10:47pm: Okay, that’s it folks! Thanks for reading! We’ll pick it up tomorrow morning with the back-half of the catalogue, and all of the wonderous new books sure to be contained within!

– Chris

8 Replies to “Liveblogging The Feb 2010 Previews – Part 1”

  1. I ordered a bunch, but yeah, it’s a no-frills large-sized reprint. Gonna save my breath for volume 3, which apparently has 300 pages of extras or something crazy like that.

  2. So the question is, how many copies of the Beasts of Burden HC do I have to buy to convince Dark Horse that the world needs another mini?

  3. “Because, it would be nice if they could just put out ‘stories’ every once in a while.”

    Ha.
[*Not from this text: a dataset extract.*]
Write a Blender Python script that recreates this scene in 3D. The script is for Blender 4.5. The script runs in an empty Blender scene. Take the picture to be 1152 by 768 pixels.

Ha, ha. Wouldn’t it. 🙂

    “So FALL OF THE HULKS leads into WORLD WAR HULKS? But FALL OF THE HULKS: SHE HULKS is still going on when the WWH book starts. Poor planning, or just a mini-series redundant to the main ‘through’ of the series?”

    I’m going to go with “C, both of the above plus the whole thing is just a ludicrous shit mess.”

    In seriousness, though, doesn’t it seem, while flipping through Marvel previews lately, that there’s just tremendous duplication, at event level, group level, single-issue level, everywhere?

    It’s like any one “thing” in any of these categories seems to be accompanied by three, four, five or more others which are largely variants (not even counting covers) of it. Like Marvel is just publishing all of their ideas now, rather than making any attempt to make decisions about the best way to do a story. The best way is apparently “all of the above?”

    Maybe they’re right, too, but I don’t envy you, good retailer who has to keep track of this flabby anarchy.

  4. “COVER RUN: THE DC COMICS ART OF ADAM HUGHES.
    this will collect all of Hughes covers in one place”

    Nope, “Collecting the best of Adam Hughes’s spectacular, sexy covers”

    “Should basically sell-itself, so long as the presentation and printing are up to snuff.”

    6.75” X 10.25
    An art-book in comic-book size? Shouldn’t it be oversized?